__Given information__
□ □ □ □ □ □ □

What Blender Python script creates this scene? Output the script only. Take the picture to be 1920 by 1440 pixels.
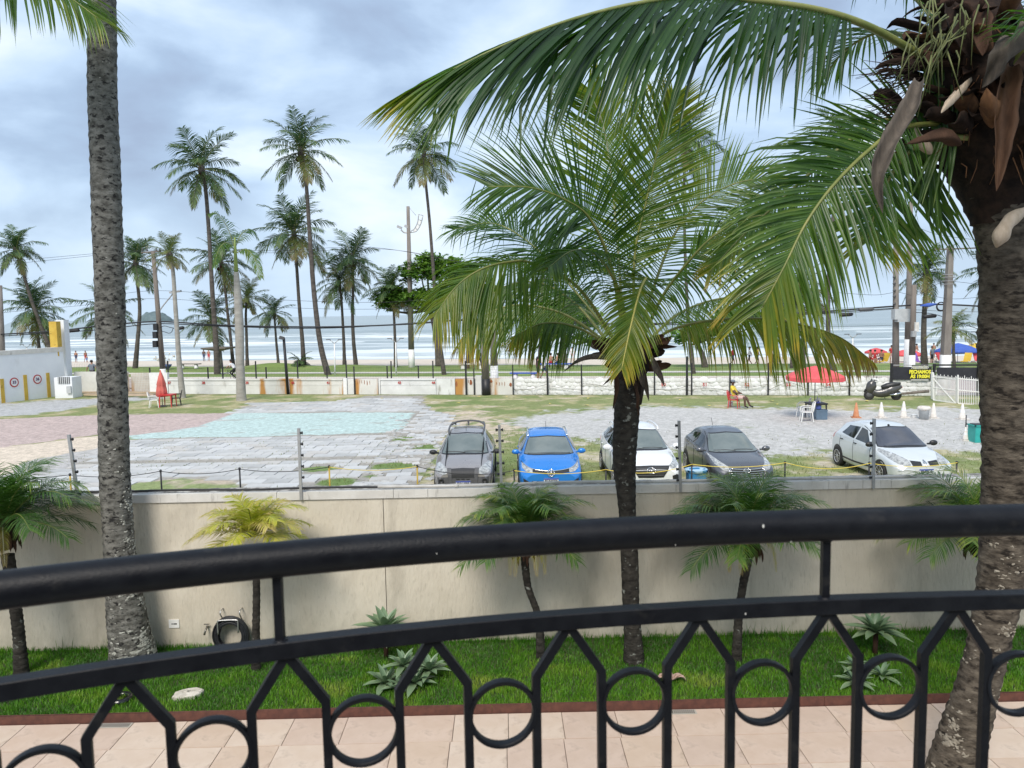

□ □ □ □ □ □ □

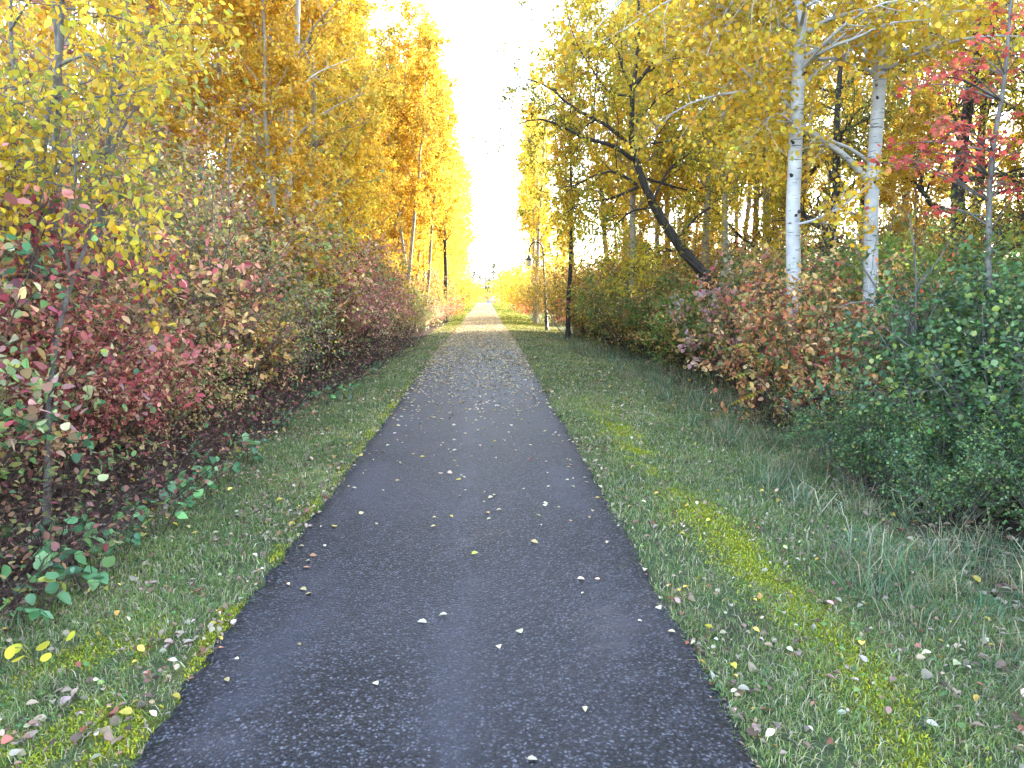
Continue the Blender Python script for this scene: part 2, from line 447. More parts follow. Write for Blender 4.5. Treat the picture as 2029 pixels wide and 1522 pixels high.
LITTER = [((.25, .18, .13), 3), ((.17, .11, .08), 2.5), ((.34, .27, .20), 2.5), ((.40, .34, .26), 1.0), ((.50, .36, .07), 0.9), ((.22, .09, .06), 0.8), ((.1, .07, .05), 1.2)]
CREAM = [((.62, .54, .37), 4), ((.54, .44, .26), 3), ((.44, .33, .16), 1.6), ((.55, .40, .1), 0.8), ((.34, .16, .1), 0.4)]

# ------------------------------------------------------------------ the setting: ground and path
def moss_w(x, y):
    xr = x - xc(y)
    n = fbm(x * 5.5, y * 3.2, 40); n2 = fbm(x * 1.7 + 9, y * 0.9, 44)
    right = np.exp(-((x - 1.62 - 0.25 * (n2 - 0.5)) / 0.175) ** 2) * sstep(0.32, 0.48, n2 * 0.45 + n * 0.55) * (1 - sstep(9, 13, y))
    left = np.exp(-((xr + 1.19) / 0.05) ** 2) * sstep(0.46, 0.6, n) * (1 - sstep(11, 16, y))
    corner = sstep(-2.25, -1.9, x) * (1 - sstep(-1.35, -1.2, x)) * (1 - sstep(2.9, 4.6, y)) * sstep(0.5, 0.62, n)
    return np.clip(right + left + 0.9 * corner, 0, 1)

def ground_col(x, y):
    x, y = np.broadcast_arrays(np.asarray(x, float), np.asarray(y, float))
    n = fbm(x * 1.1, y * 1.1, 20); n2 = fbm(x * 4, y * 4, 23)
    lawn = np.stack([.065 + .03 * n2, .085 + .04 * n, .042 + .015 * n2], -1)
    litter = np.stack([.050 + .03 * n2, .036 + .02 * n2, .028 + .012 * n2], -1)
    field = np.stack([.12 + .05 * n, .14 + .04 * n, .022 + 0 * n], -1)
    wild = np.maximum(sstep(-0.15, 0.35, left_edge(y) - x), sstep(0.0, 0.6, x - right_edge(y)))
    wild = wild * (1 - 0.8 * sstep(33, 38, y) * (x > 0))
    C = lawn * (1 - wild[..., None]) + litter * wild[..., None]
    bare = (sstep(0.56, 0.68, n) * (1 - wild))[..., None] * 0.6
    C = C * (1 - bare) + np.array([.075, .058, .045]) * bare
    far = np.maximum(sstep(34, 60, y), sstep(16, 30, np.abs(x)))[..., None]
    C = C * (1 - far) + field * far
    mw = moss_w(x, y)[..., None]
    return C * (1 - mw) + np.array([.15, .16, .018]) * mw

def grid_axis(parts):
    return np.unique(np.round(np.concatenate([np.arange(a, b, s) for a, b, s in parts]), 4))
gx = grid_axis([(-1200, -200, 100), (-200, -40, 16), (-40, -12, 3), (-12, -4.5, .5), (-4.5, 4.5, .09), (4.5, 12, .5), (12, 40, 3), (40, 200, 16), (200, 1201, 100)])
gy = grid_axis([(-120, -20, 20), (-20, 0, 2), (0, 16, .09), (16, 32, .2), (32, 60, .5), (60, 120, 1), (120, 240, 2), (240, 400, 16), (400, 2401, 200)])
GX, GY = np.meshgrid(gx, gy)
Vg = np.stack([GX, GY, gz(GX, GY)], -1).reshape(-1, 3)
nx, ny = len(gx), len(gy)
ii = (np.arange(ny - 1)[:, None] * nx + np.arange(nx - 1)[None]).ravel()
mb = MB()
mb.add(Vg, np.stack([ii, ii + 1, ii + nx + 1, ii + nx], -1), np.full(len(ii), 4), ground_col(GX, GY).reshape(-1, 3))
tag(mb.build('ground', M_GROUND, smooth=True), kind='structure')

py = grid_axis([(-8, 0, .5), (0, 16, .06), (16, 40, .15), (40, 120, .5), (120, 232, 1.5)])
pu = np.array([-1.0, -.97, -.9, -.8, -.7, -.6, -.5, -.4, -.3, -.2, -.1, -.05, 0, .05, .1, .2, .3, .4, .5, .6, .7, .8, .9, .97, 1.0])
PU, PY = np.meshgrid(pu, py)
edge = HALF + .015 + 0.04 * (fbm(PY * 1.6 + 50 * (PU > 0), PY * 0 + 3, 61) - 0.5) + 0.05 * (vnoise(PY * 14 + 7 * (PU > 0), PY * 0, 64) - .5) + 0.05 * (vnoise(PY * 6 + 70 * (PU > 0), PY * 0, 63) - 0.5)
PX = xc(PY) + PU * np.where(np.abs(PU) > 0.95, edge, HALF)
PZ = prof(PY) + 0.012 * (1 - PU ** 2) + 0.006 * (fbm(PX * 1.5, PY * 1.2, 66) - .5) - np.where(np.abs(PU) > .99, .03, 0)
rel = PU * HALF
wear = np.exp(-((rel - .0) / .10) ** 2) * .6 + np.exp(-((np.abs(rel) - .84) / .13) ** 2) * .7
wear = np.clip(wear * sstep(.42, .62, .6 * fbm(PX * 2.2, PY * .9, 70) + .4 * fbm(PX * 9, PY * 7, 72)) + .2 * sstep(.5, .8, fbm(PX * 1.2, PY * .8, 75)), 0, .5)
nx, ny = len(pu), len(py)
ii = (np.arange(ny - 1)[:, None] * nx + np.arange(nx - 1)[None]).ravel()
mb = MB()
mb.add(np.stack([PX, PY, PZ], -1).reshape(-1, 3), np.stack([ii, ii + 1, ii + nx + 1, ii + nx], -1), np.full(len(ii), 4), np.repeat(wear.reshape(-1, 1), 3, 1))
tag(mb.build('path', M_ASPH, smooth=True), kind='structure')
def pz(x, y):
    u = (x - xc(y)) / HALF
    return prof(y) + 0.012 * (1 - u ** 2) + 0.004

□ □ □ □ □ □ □

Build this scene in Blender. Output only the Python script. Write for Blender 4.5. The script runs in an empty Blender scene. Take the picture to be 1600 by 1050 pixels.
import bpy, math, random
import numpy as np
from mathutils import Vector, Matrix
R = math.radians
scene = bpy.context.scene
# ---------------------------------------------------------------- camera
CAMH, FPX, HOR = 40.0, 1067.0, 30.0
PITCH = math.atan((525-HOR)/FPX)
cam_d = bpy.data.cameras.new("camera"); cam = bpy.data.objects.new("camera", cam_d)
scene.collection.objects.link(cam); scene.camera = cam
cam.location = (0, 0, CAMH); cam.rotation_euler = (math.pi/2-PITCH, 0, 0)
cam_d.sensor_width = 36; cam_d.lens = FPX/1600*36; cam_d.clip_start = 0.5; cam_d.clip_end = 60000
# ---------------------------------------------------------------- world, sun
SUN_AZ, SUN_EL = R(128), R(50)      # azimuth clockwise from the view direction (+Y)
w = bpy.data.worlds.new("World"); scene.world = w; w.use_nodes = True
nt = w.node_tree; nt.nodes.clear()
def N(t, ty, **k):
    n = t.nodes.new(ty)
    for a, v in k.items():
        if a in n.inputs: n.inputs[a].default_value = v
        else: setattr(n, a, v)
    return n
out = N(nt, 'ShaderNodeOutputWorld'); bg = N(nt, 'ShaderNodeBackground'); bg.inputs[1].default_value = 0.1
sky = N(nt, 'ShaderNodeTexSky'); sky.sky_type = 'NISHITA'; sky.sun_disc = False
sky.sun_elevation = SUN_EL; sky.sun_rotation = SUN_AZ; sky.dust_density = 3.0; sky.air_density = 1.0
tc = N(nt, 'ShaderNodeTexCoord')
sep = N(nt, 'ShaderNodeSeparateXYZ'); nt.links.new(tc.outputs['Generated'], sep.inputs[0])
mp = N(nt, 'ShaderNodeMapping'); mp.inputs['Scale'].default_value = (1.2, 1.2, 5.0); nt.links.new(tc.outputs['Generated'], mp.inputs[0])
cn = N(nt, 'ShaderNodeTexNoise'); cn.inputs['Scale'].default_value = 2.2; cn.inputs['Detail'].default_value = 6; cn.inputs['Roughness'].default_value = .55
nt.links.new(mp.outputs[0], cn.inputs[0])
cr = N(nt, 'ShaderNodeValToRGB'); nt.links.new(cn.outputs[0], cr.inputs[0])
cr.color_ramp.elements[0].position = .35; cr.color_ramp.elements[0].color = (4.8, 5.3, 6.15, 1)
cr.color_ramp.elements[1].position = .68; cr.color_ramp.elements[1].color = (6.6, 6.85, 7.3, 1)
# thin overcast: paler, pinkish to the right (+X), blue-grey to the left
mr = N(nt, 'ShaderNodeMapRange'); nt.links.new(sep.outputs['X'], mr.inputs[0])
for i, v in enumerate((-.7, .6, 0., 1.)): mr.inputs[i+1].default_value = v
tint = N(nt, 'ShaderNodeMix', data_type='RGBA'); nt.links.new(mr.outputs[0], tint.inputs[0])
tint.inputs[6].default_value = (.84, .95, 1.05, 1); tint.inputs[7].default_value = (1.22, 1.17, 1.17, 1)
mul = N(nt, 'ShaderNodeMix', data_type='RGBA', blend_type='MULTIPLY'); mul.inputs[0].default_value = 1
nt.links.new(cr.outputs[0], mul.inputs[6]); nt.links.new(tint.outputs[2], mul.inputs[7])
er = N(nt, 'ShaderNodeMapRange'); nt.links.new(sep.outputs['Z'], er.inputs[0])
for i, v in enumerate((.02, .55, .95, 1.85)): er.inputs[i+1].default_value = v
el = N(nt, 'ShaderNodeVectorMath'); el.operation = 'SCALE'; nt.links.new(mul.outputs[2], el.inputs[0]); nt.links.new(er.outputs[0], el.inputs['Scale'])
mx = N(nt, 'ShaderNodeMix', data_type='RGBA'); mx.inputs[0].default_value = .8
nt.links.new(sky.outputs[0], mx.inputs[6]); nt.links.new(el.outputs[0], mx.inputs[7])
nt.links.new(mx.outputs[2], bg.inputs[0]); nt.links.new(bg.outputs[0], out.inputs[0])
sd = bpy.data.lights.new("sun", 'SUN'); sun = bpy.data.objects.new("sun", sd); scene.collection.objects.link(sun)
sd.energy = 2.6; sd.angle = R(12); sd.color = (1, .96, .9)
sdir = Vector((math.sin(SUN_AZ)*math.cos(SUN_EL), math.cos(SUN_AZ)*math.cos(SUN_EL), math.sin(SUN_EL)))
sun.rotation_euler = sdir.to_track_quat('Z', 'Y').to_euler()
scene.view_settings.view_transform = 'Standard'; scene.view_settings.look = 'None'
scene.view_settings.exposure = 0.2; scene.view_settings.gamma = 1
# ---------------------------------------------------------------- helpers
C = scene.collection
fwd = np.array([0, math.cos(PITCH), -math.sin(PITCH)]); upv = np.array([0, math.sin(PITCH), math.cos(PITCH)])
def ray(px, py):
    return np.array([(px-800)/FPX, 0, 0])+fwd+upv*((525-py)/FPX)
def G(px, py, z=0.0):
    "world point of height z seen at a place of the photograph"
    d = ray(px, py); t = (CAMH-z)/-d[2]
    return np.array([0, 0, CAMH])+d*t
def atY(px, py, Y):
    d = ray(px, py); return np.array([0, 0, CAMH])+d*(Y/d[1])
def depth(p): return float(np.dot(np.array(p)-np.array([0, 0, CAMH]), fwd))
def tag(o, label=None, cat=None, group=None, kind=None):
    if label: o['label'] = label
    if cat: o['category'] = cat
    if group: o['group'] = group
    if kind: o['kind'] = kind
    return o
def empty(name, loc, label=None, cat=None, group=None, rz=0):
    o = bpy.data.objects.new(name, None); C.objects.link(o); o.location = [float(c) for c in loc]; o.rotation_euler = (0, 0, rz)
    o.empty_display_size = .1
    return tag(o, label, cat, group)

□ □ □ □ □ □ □

__Task details__
Copy each line above where the string "from" occurs.

__Task solution__
Continue the Blender Python script for this scene: part 2, from line 447. More parts follow. Write for Blender 4.5. Treat the picture as 2029 pixels wide and 1522 pixels high.
from mathutils import Vector, Matrix
SUN_AZ, SUN_EL = R(128), R(50)      # azimuth clockwise from the view direction (+Y)